Locating Europe

Author (Person)
Series Title
Series Details Vol.4, No.3, September 2002, p265-284
Publication Date September 2002
ISSN 1461-6696
Content Type

Abstract:

This paper describes the emerging European public space and identity, as it is built and exercised in educational spheres. Discussions on European public space are overlaid with assumptions and requisites of a shared identity and culture. I argue that the presumed inextricable link between such constructs as identities, cultures and political communities is neither tenable nor empirically suitable in the European case. My substantive examples come from an empirical analysis of history and civics school books, as well as public debates and conflicting claims surrounding education. As projected in educational spheres, European identity is a loose collection of civic ideals and principles, such as democracy, progress, equality and human rights.
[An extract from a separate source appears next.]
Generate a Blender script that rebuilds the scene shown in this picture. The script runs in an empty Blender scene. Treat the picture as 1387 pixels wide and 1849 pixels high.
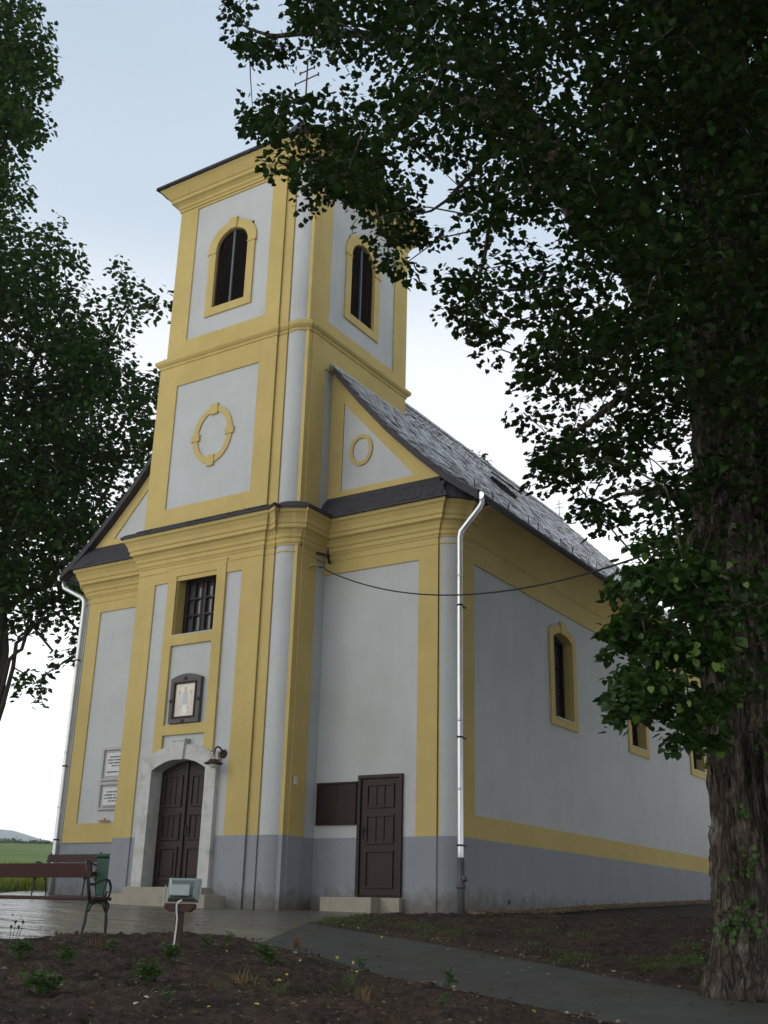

This assemblage of principles and their enactment is what affords the ties that bind in the European public space. European identity as it happens is not on course to replace the nation but reinterprets it as another repository of the same ideals and principles for which Europe stands. The nation still comes across as a source of identification but is no longer unique or commanding, far from its familiar self. The emerging Europe is a space for participation but it does not imply the existence of a European demos or polity in the conventional sense - based on consensus and uniformity. European public space is open to conflict and also creates its own conflicts. It includes multiple spheres and subjects, and is created through the activities of a growing contingent of social and political actors, who engage in the discourse of Europe and deploy strategic action, with or without institutionalised contact with the EU.